Title Out of Window Collisions in QNX4
Ref. No. QNX.000009556
Category(ies) Network
Issue When our applications run, the Out of Window(OOW) Collisions (as reported by netinfo -l) exactly matches the number of frames I've run.  For example, if I let the application run for 8 frames, the OOW count also increases by 8.  What could we be doing in software that would cause this?  What is an Out-of-Window collision, and why is it bad?

Solution Out of Window Collisions are caused by hardware, not by software.  You probably have bad wiring/adapters/hubs.  Check these all out as well as your connections.

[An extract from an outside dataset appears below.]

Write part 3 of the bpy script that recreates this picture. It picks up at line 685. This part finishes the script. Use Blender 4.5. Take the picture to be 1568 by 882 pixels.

A collision happens (and is detected) if two (or more) NICs are trying to transmit on the wire at the same time.  Normally, both detect this, halt their TX, report a tx collision, wait a little while, then try again. (The "wait a little while" is actually an exponential backoff -- first collision they will wait for period n, second time 2n, third time 4n, etc.)  This is how bandwidth is allocated on an ethernet.  There is a certain period from the start of tx of a packet in which the collision is supposed to be detected (the "window"), this corresponds to the amount of time it takes to tx a minimum length ethernet packet, if a collision is detected later in the tx than this window, an Out of Window collision is logged.  On a properly configured ethernet these should never happen.

Why is this bad? 

Well, if you have a large packet having an OOW collision with a minimum sized packet, that small packet may be destroyed by the collision (collisions destroy both packets) without the txing NIC knowing the collision has happened -- this means a lost packet.  The txing NIC won't re-try the tx, because it won't know the collision has occured.  This has a couple of effects, the first is that the NIC reporting the OOW collisions is often not the one at fault -- it detected the problem but may not be causing the problem, making this a difficult fault to track down.  Also, QNX protocol control packets (ACKs, NACKs, etc) tend to be minimum size packets, so losing these can cause definite problems for QNX networking, generally loss of throughput, sometimes dropped VCs or ends of a VC getting out of synch.  The usual causes of OOW collisions are one or more bad NICs, bad cabling, too long a cable run, a bad hub or bad port on a hub, or too many hubs between machines (or before the termination of the collision domain).  Switches (which terminate collision domains) are good things, they can allow a larger network w/o OOW issues and better throughput on each segment since packets from one segment don't need to be copied to other segments, and won't collide.